Cette augmentation prévisible des flux relance donc la nécessité de la construction d’un troisième aéroport autour de la capitale. Cette préoccupation est partagée par beaucoup d’élus, dont mon collègue U.M.P. Michel Houet, qui est en faveur du troisième aéroport à Vatry. Ce débat est loin d’être clos.
Aménagement du territoire, préservation de l’environnement, mais aussi sûreté nationale. Ces enjeux justifient la maîtrise par la puissance publique. Tous les pays du monde l’affirment, y compris les États- Unis. Le propre du transport aérien est d’assurer le déplacement et la sécurité des citoyens. Cette mission relève du service public et nécessite des financements sûrs et pérennes, des financements publics.
Les financements de sûreté ont représenté plus de 10 % des investissements d’A.D.P. en 2003. Qui nous dit que les actionnaires privés ne verront pas là une dépense lourde incompatible avec leur politique de réduction des coûts et de rentabilité maximum ? La maîtrise démocratique de la sécurité et de la protection de la santé et de l’environnement pourrait être améliorée avec la mise en œuvre de la loi instaurant les communautés aéroportuaires. Mais, nous attendons toujours les décrets d’application. La gestion des grandes infrastructures aéroportuaires doit être l’affaire de tous : élus, citoyens et salariés.

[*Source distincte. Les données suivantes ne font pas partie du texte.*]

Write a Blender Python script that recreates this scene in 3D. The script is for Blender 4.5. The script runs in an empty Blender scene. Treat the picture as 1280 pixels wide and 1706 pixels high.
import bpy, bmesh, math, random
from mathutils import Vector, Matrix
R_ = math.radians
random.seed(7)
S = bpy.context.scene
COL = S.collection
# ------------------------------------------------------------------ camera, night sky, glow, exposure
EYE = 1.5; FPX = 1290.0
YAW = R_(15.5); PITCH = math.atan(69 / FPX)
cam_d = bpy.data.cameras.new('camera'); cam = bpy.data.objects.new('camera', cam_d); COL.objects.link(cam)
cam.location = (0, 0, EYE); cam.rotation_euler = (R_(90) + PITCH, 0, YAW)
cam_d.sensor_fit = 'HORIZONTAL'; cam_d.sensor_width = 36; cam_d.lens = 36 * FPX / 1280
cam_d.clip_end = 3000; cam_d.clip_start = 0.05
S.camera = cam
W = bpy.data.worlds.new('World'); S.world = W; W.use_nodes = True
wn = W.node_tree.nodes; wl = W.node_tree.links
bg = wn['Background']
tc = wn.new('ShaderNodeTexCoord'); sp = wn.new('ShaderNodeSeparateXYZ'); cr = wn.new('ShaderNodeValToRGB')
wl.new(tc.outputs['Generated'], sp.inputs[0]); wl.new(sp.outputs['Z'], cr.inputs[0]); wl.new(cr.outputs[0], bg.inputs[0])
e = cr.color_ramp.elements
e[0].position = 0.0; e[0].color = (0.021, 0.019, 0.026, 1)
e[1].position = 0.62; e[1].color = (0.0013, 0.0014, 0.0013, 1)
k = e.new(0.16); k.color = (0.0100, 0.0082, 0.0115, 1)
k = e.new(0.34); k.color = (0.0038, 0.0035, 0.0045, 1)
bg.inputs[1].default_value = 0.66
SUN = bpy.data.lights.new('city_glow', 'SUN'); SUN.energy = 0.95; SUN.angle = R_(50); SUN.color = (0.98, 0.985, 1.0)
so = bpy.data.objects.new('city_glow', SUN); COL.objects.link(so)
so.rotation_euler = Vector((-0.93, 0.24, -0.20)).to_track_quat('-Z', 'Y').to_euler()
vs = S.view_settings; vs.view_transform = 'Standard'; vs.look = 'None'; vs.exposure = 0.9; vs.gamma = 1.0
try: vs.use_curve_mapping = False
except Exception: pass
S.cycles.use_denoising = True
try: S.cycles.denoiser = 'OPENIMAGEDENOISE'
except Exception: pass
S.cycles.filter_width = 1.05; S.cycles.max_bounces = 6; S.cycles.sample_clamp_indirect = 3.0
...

Pour toutes ces raisons et parce qu’ils sont pour des services publics au service de tous et pour une République assurant la cohésion de ses territoires, les sénateurs communistes, républicains et citoyens ne peuvent que s’opposer à ce projet de loi. Ils essaieront néanmoins de l’amender en participant au débat qu’ils espèrent constructif.